Description of the task: Make an exact transcription of the material, leaving out all images.

========================================

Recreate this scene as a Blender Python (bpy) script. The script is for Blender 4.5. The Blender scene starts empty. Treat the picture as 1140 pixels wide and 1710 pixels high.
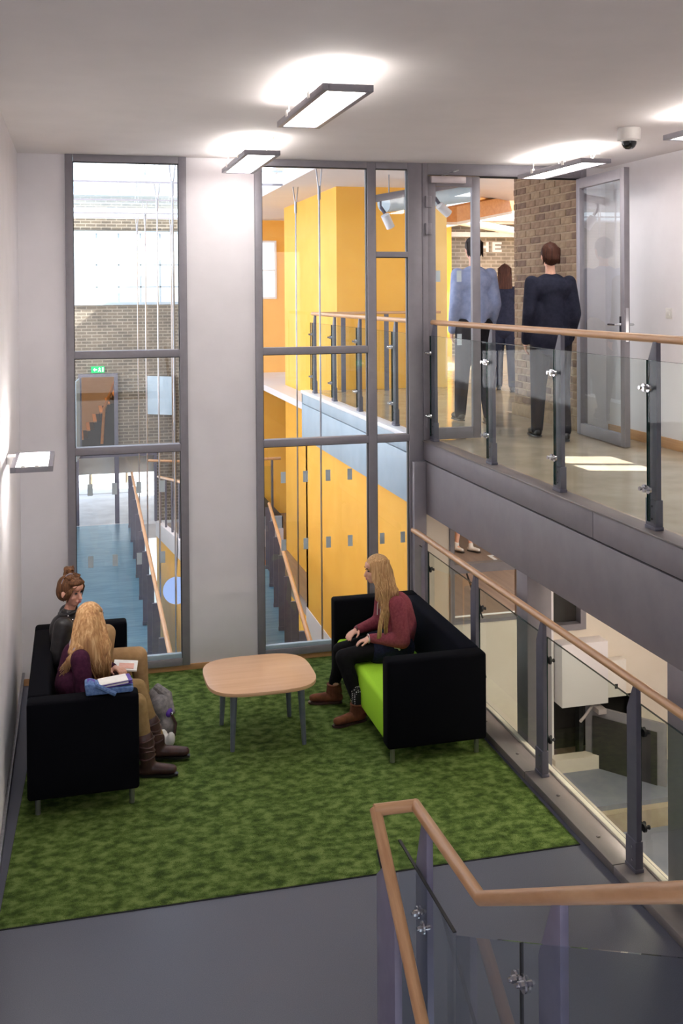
import bpy, bmesh, math, random
from mathutils import Vector, Matrix, Euler

random.seed(7)
SC = bpy.context.scene
COL = SC.collection
PI = math.pi

# ------------------------------------------------------------------ camera
def setup_camera():
    F, yaw, pitch, roll, py = 1732.65, .2530, -.0099, -.0071, 508.78
    r = Vector((math.cos(yaw), -math.sin(yaw), 0)); f = Vector((math.sin(yaw), math.cos(yaw), 0)); u = Vector((0, 0, 1))
    f2 = f*math.cos(pitch) + u*math.sin(pitch); u2 = u*math.cos(pitch) - f*math.sin(pitch)
    r3 = r*math.cos(roll) + u2*math.sin(roll); u3 = u2*math.cos(roll) - r*math.sin(roll)
    cam = bpy.data.cameras.new('camera'); o = bpy.data.objects.new('camera', cam); COL.objects.link(o)
    M = Matrix((r3, u3, -f2)).transposed().to_4x4(); M.translation = Vector((.4228, -8.698, 3.13))
    o.matrix_world = M
    cam.sensor_fit = 'VERTICAL'; cam.sensor_height = 36.0; cam.lens = F/1710*36.0
    cam.shift_y = -(855-py)/1710
    cam.clip_start = .05; cam.clip_end = 400
    SC.camera = o
setup_camera()

# ------------------------------------------------------------------ world, sun, exposure
W = bpy.data.worlds.new('World'); SC.world = W; W.use_nodes = True
nt = W.node_tree; nt.nodes.clear()
sky = nt.nodes.new('ShaderNodeTexSky'); sky.sky_type = 'NISHITA'; sky.sun_disc = False
sky.sun_elevation = math.radians(42); sky.sun_rotation = math.radians(140); sky.air_density = .9; sky.dust_density = 2.0; sky.ozone_density = 1.0
mx = nt.nodes.new('ShaderNodeMix'); mx.data_type = 'RGBA'; mx.inputs[0].default_value = .38
mx.inputs[7].default_value = (7.5, 8.0, 8.6, 1)
bg = nt.nodes.new('ShaderNodeBackground'); bg.inputs[1].default_value = .28
wo = nt.nodes.new('ShaderNodeOutputWorld')
nt.links.new(sky.outputs[0], mx.inputs[6]); nt.links.new(mx.outputs[2], bg.inputs[0]); nt.links.new(bg.outputs[0], wo.inputs[0])
SUN = bpy.data.lights.new('sun', 'SUN'); SUN.energy = 14.0; SUN.angle = .009; SUN.color = (1, .97, .93)
so = bpy.data.objects.new('sun', SUN); COL.objects.link(so)
so.rotation_euler = Vector((-.75, .25, -.60)).to_track_quat('-Z', 'Y').to_euler()
so.location = (9, -8, 12)
SC.view_settings.view_transform = 'Standard'; SC.view_settings.look = 'None'
SC.view_settings.gamma = 1.0; SC.view_settings.use_curve_mapping = False
SC.view_settings.exposure = 0.70
SC.cycles.max_bounces = 9; SC.cycles.diffuse_bounces = 5; SC.cycles.glossy_bounces = 3; SC.cycles.transparent_max_bounces = 24; SC.cycles.caustics_reflective = False; SC.cycles.caustics_refractive = False
LAMP_DOWN, LAMP_UP = 11.5, 15.0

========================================

In response:
Recreate this scene as a Blender Python (bpy) script. The script is for Blender 4.5. The Blender scene starts empty. Treat the picture as 1140 pixels wide and 1710 pixels high.
import bpy, bmesh, math, random
from mathutils import Vector, Matrix, Euler

random.seed(7)
SC = bpy.context.scene
COL = SC.collection
PI = math.pi

# ------------------------------------------------------------------ camera
def setup_camera():
    F, yaw, pitch, roll, py = 1732.65, .2530, -.0099, -.0071, 508.78
    r = Vector((math.cos(yaw), -math.sin(yaw), 0)); f = Vector((math.sin(yaw), math.cos(yaw), 0)); u = Vector((0, 0, 1))
    f2 = f*math.cos(pitch) + u*math.sin(pitch); u2 = u*math.cos(pitch) - f*math.sin(pitch)
    r3 = r*math.cos(roll) + u2*math.sin(roll); u3 = u2*math.cos(roll) - r*math.sin(roll)
    cam = bpy.data.cameras.new('camera'); o = bpy.data.objects.new('camera', cam); COL.objects.link(o)
    M = Matrix((r3, u3, -f2)).transposed().to_4x4(); M.translation = Vector((.4228, -8.698, 3.13))
    o.matrix_world = M
    cam.sensor_fit = 'VERTICAL'; cam.sensor_height = 36.0; cam.lens = F/1710*36.0
    cam.shift_y = -(855-py)/1710
    cam.clip_start = .05; cam.clip_end = 400
    SC.camera = o
setup_camera()

# ------------------------------------------------------------------ world, sun, exposure
W = bpy.data.worlds.new('World'); SC.world = W; W.use_nodes = True
nt = W.node_tree; nt.nodes.clear()
sky = nt.nodes.new('ShaderNodeTexSky'); sky.sky_type = 'NISHITA'; sky.sun_disc = False
sky.sun_elevation = math.radians(42); sky.sun_rotation = math.radians(140); sky.air_density = .9; sky.dust_density = 2.0; sky.ozone_density = 1.0
mx = nt.nodes.new('ShaderNodeMix'); mx.data_type = 'RGBA'; mx.inputs[0].default_value = .38
mx.inputs[7].default_value = (7.5, 8.0, 8.6, 1)
bg = nt.nodes.new('ShaderNodeBackground'); bg.inputs[1].default_value = .28
wo = nt.nodes.new('ShaderNodeOutputWorld')
nt.links.new(sky.outputs[0], mx.inputs[6]); nt.links.new(mx.outputs[2], bg.inputs[0]); nt.links.new(bg.outputs[0], wo.inputs[0])
SUN = bpy.data.lights.new('sun', 'SUN'); SUN.energy = 14.0; SUN.angle = .009; SUN.color = (1, .97, .93)
so = bpy.data.objects.new('sun', SUN); COL.objects.link(so)
so.rotation_euler = Vector((-.75, .25, -.60)).to_track_quat('-Z', 'Y').to_euler()
so.location = (9, -8, 12)
SC.view_settings.view_transform = 'Standard'; SC.view_settings.look = 'None'
SC.view_settings.gamma = 1.0; SC.view_settings.use_curve_mapping = False
SC.view_settings.exposure = 0.70
SC.cycles.max_bounces = 9; SC.cycles.diffuse_bounces = 5; SC.cycles.glossy_bounces = 3; SC.cycles.transparent_max_bounces = 24; SC.cycles.caustics_reflective = False; SC.cycles.caustics_refractive = False
LAMP_DOWN, LAMP_UP = 11.5, 15.0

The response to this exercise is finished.